From the perspective of host countries, particularly oil-rich Middle Eastern countries, the main goal is to make “prestigious” (Western)  education accessible globally. The expectation is that international branch campuses will prepare youth in the Middle East (and other regions) for the global labor market, thus decreasing host countries’ dependency on natural resources. In addition, it is believed that these IBCs would increase innovation, research, and development activities in host countries, thus contributing to the emerging knowledge-based economy in the Middle East.

Theoretically, all this sounds good. Yet, many questions arise when carefully examine the implementation of IBCs abroad.

First, IBCs offer very limited undergraduate programs in host countries compared to their home institutions. One of the reasons is a lack of academic freedom in host countries, which may compromise the liberal arts curriculum and discourage many professors from teaching in IBCs. In fact, American universities that have established branch campuses in the Middle East and Asia have faced an ongoing criticism for collaborating with authoritarian governments.

Second, business, management, and engineering programs seem to prevail over liberal arts programs offered by many IBCs. IBCs thus primarily function as producers of business leaders rather than supporters of innovative research initiatives in host countries. Even though some IBCs prioritize research activities in host countries by strengthening their relations with policy-makers, their number is not very high. Without introducing rigorous research programs, IBCs are unlikely to produce innovative solutions for the knowledge-based economy or help local governments.

Third, many IBCs were established in hopes of potential new revenues, yet many have been shut down for financial reasons. For example, Michigan State University expected to enroll 100-150 students per year, but there were just 10-20 students in MSU Dubai’s programs. Therefore, some international branch campuses already start to pull away from host countries. For example, Michigan State closed all of its undergraduate programs in Dubai in 2010. Not surprisingly, many families prefer to send their children to Western universities rather than enrolling their children in IBCs. The legitimacy of degrees offered by IBCs thus remains in question.

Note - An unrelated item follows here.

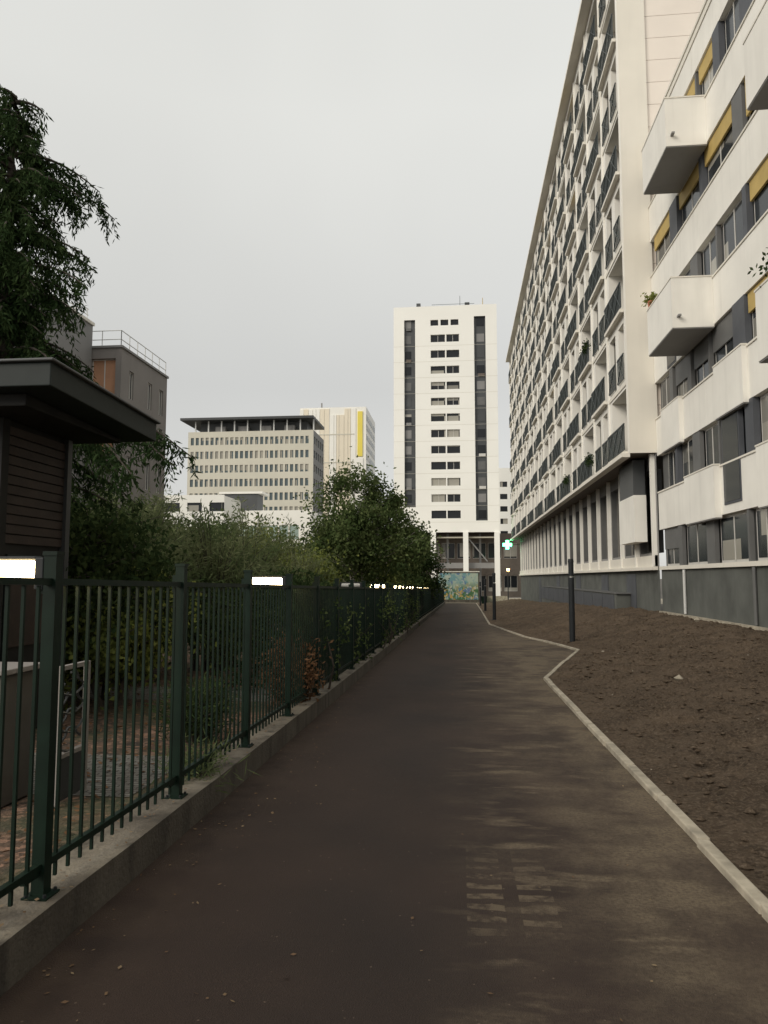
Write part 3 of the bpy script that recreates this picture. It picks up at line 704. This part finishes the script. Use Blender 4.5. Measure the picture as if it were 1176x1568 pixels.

Clearly, IBCs struggle with many problems in host countries. Some of these problems arise due to the specificity of the local context of host countries, while others stem from the contradiction between universities’ financial interest in the region and the public demand for the academic programs. As a relatively new phenomenon in the higher education marketplace, IBCs will need to carefully address these academic, financial, and ethical issues as they establish their place in the education world.